** START OF Dataset extract **

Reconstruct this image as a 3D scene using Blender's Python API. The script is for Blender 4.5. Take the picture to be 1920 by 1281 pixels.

** END OF Dataset extract **
** START OF Dataset extract **

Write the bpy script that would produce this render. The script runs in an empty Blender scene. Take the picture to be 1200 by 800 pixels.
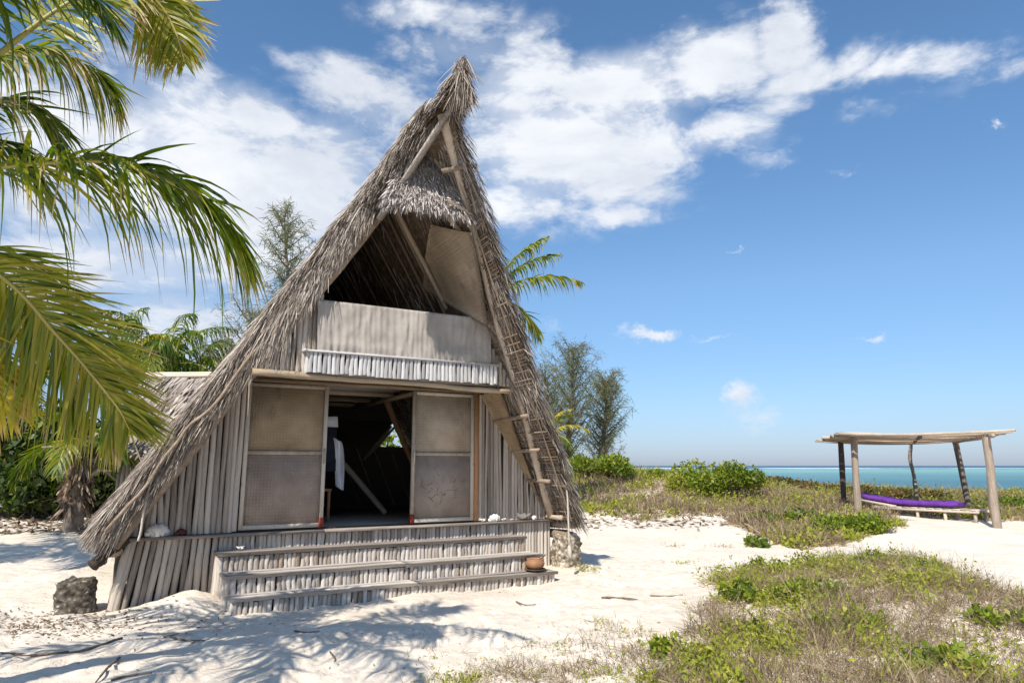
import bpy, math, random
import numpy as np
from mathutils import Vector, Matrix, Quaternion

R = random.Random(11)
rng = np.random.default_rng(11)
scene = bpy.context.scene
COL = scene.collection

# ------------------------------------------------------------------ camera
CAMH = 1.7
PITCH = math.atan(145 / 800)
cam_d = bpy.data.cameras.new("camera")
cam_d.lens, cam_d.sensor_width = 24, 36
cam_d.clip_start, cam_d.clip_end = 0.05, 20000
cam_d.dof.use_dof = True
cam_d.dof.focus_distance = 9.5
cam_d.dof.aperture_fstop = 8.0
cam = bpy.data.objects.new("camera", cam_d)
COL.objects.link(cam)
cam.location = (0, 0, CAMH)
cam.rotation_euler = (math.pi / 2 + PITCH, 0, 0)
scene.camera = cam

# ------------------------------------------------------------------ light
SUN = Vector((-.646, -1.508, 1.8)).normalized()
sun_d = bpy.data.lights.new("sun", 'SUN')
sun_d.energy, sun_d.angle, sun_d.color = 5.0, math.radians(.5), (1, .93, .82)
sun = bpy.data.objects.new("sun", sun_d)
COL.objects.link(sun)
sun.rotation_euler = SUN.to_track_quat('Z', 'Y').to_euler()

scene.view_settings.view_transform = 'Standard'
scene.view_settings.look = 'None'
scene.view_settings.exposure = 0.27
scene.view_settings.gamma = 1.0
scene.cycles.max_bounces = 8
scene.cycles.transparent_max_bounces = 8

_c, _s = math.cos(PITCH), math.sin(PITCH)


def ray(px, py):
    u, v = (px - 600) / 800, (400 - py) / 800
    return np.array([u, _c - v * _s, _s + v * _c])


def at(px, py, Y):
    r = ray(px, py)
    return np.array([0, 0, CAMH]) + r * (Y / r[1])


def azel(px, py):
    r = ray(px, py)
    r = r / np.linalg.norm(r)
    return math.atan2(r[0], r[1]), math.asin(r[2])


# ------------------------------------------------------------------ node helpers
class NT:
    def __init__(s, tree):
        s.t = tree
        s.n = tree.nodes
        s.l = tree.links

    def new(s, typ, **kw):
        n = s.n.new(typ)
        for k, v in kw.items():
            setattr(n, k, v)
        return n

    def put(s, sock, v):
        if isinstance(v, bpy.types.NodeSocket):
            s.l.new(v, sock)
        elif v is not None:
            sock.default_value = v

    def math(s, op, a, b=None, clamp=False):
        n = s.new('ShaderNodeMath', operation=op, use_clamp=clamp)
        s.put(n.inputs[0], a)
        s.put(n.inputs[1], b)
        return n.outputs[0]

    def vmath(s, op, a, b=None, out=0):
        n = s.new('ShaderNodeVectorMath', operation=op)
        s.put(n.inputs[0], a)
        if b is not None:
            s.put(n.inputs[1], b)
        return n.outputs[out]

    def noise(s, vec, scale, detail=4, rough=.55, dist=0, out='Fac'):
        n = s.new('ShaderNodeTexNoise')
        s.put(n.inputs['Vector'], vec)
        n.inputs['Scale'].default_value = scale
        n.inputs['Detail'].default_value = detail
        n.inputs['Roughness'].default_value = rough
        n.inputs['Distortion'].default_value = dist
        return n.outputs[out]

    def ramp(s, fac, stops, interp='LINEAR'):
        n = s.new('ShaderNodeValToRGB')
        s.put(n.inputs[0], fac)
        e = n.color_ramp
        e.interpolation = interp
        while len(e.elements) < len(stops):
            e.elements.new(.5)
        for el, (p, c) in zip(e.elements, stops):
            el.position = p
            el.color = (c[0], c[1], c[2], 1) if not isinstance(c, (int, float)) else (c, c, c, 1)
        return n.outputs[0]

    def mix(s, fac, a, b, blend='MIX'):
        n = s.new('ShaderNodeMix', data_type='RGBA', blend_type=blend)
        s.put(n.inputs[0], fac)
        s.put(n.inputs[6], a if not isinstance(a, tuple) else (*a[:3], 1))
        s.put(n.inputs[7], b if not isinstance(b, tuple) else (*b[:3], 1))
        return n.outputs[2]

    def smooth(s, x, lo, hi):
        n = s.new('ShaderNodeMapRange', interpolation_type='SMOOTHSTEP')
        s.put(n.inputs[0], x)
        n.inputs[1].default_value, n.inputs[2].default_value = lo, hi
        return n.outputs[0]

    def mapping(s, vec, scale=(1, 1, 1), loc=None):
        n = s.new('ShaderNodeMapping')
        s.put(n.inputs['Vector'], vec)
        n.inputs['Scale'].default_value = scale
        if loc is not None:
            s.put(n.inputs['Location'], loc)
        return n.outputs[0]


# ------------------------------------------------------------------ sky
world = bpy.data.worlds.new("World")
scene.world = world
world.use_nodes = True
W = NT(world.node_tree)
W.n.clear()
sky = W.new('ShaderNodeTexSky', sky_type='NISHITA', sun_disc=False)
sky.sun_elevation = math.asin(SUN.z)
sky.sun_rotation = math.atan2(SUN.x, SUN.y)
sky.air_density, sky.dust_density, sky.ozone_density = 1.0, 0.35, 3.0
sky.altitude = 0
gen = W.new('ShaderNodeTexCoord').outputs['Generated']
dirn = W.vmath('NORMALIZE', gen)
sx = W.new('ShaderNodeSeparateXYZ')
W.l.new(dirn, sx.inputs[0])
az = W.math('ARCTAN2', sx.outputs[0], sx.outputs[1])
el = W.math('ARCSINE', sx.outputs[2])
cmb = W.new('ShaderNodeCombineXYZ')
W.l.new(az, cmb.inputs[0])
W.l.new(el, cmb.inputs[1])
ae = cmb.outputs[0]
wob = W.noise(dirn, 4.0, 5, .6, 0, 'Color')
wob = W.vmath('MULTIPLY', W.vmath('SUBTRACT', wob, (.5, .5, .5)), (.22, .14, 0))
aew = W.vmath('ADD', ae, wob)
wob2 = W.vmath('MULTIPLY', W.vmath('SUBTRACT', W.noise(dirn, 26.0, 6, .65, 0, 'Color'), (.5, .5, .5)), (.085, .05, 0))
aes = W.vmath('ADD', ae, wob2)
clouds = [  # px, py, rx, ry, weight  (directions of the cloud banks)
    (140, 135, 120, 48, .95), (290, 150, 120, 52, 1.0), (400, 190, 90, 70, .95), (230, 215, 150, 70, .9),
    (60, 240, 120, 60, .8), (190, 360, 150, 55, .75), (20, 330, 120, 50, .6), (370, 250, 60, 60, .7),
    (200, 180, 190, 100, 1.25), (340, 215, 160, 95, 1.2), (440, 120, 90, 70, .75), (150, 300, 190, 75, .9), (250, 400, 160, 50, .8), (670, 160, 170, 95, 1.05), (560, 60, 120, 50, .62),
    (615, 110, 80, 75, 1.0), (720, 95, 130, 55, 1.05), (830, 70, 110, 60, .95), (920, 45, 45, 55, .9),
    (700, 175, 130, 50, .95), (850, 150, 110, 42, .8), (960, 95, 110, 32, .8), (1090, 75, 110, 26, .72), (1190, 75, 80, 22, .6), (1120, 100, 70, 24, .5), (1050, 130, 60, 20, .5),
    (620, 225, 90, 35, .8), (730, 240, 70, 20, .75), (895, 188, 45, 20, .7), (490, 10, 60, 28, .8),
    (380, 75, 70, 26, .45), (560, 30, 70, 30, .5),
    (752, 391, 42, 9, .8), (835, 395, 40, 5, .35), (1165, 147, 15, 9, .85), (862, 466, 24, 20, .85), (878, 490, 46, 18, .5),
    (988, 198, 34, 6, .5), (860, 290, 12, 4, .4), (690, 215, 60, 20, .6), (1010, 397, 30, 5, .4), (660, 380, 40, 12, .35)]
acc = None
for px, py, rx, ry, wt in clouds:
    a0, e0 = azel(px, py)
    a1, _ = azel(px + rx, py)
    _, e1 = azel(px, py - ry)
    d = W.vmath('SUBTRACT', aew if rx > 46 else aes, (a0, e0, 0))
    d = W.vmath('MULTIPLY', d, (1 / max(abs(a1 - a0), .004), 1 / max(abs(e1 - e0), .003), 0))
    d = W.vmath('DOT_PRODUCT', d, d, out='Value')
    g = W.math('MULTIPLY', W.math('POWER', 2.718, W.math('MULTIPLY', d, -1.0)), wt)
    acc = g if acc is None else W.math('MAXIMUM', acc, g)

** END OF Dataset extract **

:: Exercise aim ::
State how many lines of the records hold the string "scene", and nothing else.

:: The response ::
12